Alex,
With regard to the simplified example, I use the constants, which are instrument handle constants, to ensure the shift registers (arrow boxes on either side of the while loop, passes data from output to input on each iteration) on the while loop have data. You should always try to ensure that the shift registers are wired to some known value, or they may take on the last value that was in them at a previous run time. The practice of not putting constants on shift registers has caught me and most others that write in LabView at one point or another, and it can be a bit frustrating to track down. So best practice is to ensure you know at every step of the way that the shift register is loaded with something, even if it's an empty constant.
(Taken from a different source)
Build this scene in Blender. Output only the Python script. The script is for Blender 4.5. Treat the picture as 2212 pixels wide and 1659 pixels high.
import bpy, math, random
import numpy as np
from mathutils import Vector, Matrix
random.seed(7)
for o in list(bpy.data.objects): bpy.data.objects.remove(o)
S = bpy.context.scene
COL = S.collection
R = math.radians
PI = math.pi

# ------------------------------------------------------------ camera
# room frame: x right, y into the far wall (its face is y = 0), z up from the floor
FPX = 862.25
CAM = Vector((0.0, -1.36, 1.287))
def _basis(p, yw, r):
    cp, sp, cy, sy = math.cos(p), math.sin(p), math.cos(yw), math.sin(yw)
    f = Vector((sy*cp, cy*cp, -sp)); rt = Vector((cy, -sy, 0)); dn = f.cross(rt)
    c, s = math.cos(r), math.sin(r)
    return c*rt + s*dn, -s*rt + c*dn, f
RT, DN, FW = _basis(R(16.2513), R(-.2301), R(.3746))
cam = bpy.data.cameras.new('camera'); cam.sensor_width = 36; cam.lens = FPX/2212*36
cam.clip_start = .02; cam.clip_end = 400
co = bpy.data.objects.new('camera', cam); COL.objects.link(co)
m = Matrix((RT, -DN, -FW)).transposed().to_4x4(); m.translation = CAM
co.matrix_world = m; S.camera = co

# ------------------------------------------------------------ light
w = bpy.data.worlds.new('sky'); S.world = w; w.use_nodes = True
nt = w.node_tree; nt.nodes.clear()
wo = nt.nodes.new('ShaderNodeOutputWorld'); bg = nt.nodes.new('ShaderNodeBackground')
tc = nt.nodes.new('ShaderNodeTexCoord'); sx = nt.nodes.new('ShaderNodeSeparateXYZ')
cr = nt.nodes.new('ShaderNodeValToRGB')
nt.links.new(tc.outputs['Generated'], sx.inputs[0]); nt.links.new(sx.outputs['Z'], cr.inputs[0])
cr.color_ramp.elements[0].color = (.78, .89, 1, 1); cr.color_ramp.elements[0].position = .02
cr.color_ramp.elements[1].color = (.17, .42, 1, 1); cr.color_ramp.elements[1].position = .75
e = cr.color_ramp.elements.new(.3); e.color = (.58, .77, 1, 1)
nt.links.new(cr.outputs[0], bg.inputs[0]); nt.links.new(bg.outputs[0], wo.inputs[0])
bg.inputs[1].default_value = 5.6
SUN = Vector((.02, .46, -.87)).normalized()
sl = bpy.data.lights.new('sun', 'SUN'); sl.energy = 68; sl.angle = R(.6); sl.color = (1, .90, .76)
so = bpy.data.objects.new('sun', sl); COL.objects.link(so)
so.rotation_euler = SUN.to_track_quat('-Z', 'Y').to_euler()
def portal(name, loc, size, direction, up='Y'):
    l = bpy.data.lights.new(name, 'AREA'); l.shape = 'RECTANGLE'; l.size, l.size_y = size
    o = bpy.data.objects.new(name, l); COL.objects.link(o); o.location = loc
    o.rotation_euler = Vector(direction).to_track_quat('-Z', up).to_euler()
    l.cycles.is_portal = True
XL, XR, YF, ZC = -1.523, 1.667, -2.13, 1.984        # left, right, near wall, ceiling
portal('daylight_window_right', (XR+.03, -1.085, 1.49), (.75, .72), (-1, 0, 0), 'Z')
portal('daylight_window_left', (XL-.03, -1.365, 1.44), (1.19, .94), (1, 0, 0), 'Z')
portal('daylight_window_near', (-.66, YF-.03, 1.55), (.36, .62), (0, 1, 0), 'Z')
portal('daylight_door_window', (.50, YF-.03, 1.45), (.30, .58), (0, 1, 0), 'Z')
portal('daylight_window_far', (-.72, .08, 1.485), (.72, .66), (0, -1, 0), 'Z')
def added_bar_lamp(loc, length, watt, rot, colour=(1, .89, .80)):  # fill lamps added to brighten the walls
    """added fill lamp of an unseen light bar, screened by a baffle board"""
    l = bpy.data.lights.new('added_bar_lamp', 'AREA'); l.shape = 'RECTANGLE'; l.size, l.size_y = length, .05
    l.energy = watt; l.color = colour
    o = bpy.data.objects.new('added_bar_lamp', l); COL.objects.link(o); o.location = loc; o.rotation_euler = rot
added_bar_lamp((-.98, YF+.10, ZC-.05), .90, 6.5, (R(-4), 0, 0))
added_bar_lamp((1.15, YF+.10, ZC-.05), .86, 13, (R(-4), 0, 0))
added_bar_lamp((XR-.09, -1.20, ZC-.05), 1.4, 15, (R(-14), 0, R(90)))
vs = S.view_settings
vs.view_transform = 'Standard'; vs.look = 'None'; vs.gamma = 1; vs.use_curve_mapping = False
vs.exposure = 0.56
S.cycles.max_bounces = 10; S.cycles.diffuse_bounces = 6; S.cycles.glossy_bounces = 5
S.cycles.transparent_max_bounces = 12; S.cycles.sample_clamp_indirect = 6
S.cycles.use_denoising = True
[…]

They also helps to satisify the LabView rule that every tunnel out of the case structure must have data tied to it in every case. For the 7th case specifically I didn't want to pass the instrument handle from the input side of the case, because we closed it.
The semi-colons at the beginning of each SCPI command isn't really a requirement, but something I practice to force SCPI back to root, and its a "if it ain't broke don't fix it" kind of thing as well. You can "concatenate" SCPI commands together in the same level without re-typing the level, but I haven't had much success at this, but I also haven't messed with it that much. Its just as easy for me to type the full SCPI string as it is. For an example, if your previous command to the instrument was part of the SYS sub set, and the next command is also part of the SYS subset, technically you don't have to send the SYS part of the command set again. This is how I understand it is supposed to work, but I am not a SCPI expert.
As for what commands etc I send, I usualy only do what I need. I very rarely preset the instrument in my code for use here in the office, primarily because the engineers and myself will usually have the instrument setup into the state we want it, and we just use the code for capturing traces, or doing long term tests. For ATE systems that I send to our factories, I will preset the instrument, because I need it to start from a known state so that I can ensure the setup is correct. As a general rule of thumb I tend to do only what I need to do when talking to the instrument. The VISA inherent VIs handle all of the bus initialization via the property node, and general GPIB settings, so it isn't necessary for you to really do much, other than maybe change or establish the timeout as I did in case 1 of my example. Hope that makes sense.
As for your last post, the FORM REAL is telling the analyzer to format the data into binary data format of either a 32 bit or 64 bit form. Check page 184 of the programming manual for info there. They do this for speed, though generally taking traces isn't really all that speed critical, and honestly, I feel it takes more time on the PC side to disect the binary data back to useable numbers. I prefer to have the analyzer send it as FORM ASC which sends the data back as ASCII strings, which the VISA read directly outputs, the its just parsing a string to get the data you want, and most of the time, you can go directly to an array, as the data usually comes back as a comma separated values.
Finally, the command TRAC:DATA:Y? TRA is covered on page 250 of the programming manual, but when done as a query as I have, will return the Trace A Y axis points. Also as per the manual, the DATA and Y parts are optional. The string can be shortened to TRAC? TRA and will produce the same results. The formating of the data coming back is dictated by the FORM command we discussed before. They like to use the REAL format which returns the data in 32 or 64 bit blocks, but I prefer to just use the ASCII format, as the conversion at the PC is much simpler and I don't feel there is much of a time benifit in binary (PC memory is cheap as well, so its not as big of a deal to transfer as ASCII as it once was).
Sorry for the long post this time, lots of information on this one though. Hope that answers all the questions.